Curling up with a good book is one of the fine pleasures in life. A book can take you to places that some can only dream about. A book can educate, stimulate, and spark creativity. A good author’s books are often read and reread to squeeze out every ounce of pleasure. Lois Lenski is such an author.

Lois Lenski was born in 1893 in Springfield, Ohio but spent most of her childhood in Anna where her father served as minister at the St. Jacob’s Lutheran Church. She attended high school in Sidney by taking the train every day from Anna. The Lenskis moved to Columbus so Reverend Lenski could take a position at Capital University, while Lois enrolled at The Ohio State University. She graduated in 1915 with a degree in education and a teaching certificate.
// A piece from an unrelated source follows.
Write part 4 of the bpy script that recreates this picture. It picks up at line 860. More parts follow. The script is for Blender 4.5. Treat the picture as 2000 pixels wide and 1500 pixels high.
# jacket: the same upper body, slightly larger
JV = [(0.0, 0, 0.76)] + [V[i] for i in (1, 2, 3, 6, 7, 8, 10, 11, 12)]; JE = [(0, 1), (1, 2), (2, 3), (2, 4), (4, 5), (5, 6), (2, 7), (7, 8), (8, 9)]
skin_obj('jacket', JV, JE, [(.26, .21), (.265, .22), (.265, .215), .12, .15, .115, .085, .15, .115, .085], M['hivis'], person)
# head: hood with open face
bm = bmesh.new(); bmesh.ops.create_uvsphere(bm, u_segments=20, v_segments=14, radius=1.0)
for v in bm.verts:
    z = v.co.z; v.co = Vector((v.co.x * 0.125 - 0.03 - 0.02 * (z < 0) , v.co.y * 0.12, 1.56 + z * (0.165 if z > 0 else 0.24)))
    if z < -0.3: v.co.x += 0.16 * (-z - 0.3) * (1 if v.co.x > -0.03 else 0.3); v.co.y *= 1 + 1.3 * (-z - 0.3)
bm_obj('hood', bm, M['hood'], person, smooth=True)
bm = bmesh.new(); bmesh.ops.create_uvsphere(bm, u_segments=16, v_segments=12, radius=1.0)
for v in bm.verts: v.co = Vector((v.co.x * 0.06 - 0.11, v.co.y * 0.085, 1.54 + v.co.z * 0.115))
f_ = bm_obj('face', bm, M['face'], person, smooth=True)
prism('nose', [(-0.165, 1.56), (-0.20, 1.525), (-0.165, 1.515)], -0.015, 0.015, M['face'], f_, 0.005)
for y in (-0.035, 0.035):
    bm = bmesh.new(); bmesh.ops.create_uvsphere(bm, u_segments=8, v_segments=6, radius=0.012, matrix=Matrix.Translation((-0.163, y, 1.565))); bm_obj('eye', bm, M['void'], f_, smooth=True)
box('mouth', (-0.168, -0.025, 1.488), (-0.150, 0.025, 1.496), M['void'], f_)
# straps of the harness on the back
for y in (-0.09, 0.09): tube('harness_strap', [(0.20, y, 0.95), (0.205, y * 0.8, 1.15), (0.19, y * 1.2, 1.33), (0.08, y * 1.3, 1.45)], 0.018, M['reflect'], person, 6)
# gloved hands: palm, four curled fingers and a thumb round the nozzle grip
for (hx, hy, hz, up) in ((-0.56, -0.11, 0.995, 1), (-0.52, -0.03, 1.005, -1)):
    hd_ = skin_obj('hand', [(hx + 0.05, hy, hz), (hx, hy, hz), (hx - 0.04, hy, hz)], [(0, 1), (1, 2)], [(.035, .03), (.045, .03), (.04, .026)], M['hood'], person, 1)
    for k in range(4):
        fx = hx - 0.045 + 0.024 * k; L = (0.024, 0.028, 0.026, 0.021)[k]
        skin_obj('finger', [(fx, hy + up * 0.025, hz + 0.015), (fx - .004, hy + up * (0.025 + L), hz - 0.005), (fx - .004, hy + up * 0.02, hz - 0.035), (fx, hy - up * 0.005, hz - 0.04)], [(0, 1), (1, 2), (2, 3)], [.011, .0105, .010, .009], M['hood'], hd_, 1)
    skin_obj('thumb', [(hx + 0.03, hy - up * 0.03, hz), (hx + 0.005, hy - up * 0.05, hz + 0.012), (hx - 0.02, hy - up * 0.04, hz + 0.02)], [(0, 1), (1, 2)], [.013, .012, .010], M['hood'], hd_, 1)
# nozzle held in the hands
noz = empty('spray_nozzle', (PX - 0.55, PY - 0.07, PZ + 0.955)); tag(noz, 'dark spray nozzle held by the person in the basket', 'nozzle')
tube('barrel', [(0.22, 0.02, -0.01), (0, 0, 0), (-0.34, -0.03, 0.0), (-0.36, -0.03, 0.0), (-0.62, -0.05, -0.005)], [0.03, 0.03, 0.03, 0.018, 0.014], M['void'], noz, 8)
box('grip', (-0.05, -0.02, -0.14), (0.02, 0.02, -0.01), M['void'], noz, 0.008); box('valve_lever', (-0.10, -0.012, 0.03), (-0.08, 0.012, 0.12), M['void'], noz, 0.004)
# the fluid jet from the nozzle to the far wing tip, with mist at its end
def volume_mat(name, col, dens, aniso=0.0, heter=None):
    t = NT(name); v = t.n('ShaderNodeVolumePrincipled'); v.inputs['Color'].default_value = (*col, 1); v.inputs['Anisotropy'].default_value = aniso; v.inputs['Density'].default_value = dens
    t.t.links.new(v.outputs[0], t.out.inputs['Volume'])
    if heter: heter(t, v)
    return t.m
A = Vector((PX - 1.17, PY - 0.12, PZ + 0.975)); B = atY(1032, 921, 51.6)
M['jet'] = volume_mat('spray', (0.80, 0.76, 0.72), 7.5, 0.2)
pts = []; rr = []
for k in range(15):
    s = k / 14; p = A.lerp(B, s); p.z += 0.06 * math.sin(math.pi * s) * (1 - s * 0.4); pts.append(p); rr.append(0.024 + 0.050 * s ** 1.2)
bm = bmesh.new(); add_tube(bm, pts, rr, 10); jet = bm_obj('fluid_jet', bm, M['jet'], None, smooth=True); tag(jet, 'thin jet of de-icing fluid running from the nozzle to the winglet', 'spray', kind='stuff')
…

Not wanting to teach, Lois, at the urging of art professors, moved to New York City to attend the Arts Students League for four years. She supported herself by taking lettering jobs, painting greeting cards, and creating fashion ads. Lois met her future husband, Arthur Covey, and became his assistant for painting murals.

After completing classes in New York, Lois traveled to London to attend the Westminster School of art and to Italy in 1920 and 1921. While in London, Lenski was hired to illustrate books, the Betsy Tacy series, by Maud Hart Lovelace. Encouraged by the publisher, Lois wrote and illustrated her first book ‘Skipping Village’, in 1927 based on time spent in Anna. Nineteen-Forty-Four saw Lois win the Martha Kinney Cooper Ohioana Library Medal. The book, ‘Strawberry Girl’ was awarded the Newberry Medal in 1946, for being the best children’s book of the year.

Lois Lenski was the prolific writer and illustrator of almost 100 books including poetry, songs, plays for children, picture books and stories. All her work had reoccurring themes of a child and her town or environment. She also illustrated more than 50 books for authors. Lois accomplished all this while traveling to the regions about which she wrote, sketching all the while she visited with the locals, and being a wife, mother, stepmother. She was inducted into the Ohio Women’s Hall of Fame in 2003, in the category of art, music and journalism.

Lois Lenski extended her talents to include the world beyond the boundaries of the United States. Her gifts for writing and illustrating were shared for more than 50 years, inspiring the love and joy of reading for generations. Her works demonstrated the commonalities of all men as well as stoked the imagination of her readers and are still relevant today.

In 1967 Lenski established the Lois Lenski Covey Foundation, which provides grants for book purchases to libraries and organizations serving children who are socially and economically at risk. Journey into Childhood, an autobiography published in 1972, documents Lenski’s memories of her early life in a small Midwestern rural community at the turn of the century.

Losi Lenski was one of the most prolific children’s authors, illustrators of the twentieth century, working tirelessly to help children understand the world in which they lived. Lois left this world in 1974, but her legacy will live forever.